--- Stated problem ---
Quote every line from the top of the listing down to and including the line that contains "RND = random.Random(7)".

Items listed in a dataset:
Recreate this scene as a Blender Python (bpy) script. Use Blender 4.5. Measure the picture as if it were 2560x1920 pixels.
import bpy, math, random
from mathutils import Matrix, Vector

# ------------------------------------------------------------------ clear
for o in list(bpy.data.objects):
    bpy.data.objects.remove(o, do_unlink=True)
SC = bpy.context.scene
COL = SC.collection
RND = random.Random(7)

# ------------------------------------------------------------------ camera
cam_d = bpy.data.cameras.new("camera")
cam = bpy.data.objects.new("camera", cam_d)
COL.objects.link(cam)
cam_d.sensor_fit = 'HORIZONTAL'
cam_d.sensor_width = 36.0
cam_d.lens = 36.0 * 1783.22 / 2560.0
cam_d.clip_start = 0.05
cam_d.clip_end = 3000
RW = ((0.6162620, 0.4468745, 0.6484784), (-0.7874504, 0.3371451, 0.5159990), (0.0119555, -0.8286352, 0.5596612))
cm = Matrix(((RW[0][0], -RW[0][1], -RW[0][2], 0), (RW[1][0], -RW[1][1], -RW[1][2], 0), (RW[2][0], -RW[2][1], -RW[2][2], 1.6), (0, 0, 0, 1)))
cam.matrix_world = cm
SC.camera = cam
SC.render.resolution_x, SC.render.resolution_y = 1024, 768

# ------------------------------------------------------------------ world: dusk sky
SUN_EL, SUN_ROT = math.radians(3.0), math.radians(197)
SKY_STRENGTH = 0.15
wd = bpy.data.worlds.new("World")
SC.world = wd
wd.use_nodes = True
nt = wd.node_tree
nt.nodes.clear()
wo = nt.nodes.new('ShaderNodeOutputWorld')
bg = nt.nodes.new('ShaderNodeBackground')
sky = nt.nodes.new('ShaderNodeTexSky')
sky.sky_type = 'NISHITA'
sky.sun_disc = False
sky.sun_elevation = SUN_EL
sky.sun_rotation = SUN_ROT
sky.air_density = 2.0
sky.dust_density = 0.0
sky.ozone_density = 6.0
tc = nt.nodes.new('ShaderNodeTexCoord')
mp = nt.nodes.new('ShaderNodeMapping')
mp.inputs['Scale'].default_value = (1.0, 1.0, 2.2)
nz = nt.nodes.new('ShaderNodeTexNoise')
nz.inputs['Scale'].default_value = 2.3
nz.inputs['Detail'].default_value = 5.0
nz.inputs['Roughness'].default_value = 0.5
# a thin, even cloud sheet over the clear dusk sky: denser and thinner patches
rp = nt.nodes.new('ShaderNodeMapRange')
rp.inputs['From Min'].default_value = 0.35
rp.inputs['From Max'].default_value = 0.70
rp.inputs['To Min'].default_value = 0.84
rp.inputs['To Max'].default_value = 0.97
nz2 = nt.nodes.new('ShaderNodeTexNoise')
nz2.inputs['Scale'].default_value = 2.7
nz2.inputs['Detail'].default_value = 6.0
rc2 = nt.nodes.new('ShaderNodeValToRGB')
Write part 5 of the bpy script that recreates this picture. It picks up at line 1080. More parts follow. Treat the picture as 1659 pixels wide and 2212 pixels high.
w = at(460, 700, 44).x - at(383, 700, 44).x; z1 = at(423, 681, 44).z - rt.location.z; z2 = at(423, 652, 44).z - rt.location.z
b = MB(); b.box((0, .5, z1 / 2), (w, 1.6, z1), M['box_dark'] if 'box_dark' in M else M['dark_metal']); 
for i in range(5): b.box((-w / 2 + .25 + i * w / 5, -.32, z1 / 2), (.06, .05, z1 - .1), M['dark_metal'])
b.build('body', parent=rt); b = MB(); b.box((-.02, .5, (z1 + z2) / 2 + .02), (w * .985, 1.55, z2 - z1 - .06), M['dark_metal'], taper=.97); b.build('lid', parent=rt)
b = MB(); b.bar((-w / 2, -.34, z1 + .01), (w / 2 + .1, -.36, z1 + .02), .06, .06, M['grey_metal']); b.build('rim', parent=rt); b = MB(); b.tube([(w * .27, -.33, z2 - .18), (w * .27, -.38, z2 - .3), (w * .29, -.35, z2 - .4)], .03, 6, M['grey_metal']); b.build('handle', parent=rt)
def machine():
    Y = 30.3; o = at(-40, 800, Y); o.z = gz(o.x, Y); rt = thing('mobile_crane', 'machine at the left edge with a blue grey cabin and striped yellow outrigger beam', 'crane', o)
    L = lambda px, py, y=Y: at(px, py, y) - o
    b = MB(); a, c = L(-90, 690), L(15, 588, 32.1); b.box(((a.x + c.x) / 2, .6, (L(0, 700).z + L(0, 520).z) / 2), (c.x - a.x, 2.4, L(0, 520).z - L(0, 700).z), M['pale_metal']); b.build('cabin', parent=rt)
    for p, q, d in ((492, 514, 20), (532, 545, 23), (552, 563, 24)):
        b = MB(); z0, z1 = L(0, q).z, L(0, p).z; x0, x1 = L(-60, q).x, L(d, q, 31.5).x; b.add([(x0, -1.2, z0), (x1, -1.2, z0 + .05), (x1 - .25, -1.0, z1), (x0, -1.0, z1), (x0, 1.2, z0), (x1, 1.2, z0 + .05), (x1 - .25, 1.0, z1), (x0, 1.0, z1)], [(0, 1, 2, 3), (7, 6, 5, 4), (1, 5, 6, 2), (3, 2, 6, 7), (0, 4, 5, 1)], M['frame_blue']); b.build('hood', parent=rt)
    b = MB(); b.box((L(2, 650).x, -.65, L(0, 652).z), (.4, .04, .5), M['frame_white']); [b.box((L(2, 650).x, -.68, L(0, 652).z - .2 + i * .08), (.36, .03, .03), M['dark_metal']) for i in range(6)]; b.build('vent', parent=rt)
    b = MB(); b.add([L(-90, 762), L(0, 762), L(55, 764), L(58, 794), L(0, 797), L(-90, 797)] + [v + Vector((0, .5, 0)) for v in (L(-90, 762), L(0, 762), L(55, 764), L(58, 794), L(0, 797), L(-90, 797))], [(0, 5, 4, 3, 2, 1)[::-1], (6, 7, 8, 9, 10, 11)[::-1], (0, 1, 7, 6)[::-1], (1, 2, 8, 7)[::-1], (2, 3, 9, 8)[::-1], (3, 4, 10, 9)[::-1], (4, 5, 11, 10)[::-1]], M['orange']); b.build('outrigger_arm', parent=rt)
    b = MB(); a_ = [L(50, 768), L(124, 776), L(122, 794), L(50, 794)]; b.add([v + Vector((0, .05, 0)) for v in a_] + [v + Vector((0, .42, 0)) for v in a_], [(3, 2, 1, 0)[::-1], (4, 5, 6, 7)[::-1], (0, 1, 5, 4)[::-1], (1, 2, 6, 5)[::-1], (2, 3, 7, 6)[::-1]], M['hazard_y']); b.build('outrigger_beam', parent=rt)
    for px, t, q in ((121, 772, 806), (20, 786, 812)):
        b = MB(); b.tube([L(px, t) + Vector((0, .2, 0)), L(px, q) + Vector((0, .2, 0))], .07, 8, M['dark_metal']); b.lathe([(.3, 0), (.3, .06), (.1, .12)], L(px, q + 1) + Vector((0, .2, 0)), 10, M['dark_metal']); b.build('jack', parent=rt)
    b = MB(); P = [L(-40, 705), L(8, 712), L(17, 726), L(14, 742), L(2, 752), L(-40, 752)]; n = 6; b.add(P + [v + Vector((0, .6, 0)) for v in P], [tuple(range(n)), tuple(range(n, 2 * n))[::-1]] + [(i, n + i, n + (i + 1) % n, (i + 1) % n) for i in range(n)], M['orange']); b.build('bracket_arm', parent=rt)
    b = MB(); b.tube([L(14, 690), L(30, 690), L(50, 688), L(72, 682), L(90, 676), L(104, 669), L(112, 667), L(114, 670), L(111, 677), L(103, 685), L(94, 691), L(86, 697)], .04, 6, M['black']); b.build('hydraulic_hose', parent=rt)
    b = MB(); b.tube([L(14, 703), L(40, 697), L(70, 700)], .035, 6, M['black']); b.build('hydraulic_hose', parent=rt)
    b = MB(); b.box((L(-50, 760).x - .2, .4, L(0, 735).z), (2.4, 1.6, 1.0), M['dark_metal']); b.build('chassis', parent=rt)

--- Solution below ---
Recreate this scene as a Blender Python (bpy) script. Use Blender 4.5. Measure the picture as if it were 2560x1920 pixels.
import bpy, math, random
from mathutils import Matrix, Vector

# ------------------------------------------------------------------ clear
for o in list(bpy.data.objects):
    bpy.data.objects.remove(o, do_unlink=True)
SC = bpy.context.scene
COL = SC.collection
RND = random.Random(7)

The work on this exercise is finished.